What appears changes at each level. In Sutra, what appears is our samsaric self, in my case Kadampa Ryan. In gross generation stage, what appears is ourself as the gross deity body. In body mandala meditations, what appears is ourself as the deities of the body mandala. In the early completion stage meditations, what appears is ourself as the seed letter, such as the HUM. In the completion stage meditations on the clear light, what appears is ourself as the clear light Dharmakaya.

The next three core elements or parts are the same at each level. What is felt is great bliss, which is the nature of the mind of love. What is understood is not ourself or ourself or the deity we normally see (at each level of mind), but the emptiness of ourself or the deity we normally see. Our self and the deity we normally see do not exist and are mistaken appearances, but the emptiness of ourself or the deity we normally see do exist as manifestations of emptiness appearing in the aspect of whichever level of self-generation we are doing. The mind that holds all this is the perfection of concentration – a perfectly concentrated mind motivated by conventional bodhichitta. The neutral mental factors come together as pure concentration and the virtuous mental factors come together as bodhichitta, the quintessential butter that comes from churning the milk of Dharma.

The specific divine prides we generate vary at each level – I am a Kadampa at the Sutra level, I am Heruka at the gross level, I am the body mandala at the subtle level, I am the completely purified indestructible wind and mind at the very subtle level, I am definitive Heruka at the level of the clear light. But they are all the nature of guru yoga. We don’t just see ourselves as the deity, but as the guru-deity. Here we bring in all of our faith in our guru, not only in the sense of being in his living presence, but of actually being him – the duality between ourself and him dissolves away completely. Our whole mind transforms into the feeling that we are now the guru deity.
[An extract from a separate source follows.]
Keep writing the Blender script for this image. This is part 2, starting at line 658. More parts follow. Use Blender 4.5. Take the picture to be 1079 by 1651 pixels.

In this way, we can easily see how the Lamrim of Sutra and the Lamrim of Tantra are all equally the Lamrim, just practiced at different levels of mind via a self-generation meditation. At the grossest level, we train in Lamrim in the form of the 15 or 21 Lamrim meditations from Mirror of Dharma or the New Meditation Handbook. In Tantra, at the gross self-generation, the body mandala, the completion stage, and the clear light meditations we likewise have the entire Lamrim contained within these five core parts of each self-generation meditation (what is seen, what is felt, what is understood, the mind that holds it, and the divine pride of being the guru deity). Same Lamrim, just at increasingly subtle levels of mind all brought together into a self-generation meditation.

The Dharma we have been given is indescribably profound and elegant. We are beyond fortunate to have found such a path. May I dedicate my life to realizing the Kadam Lamrim at these increasingly subtle levels of mind.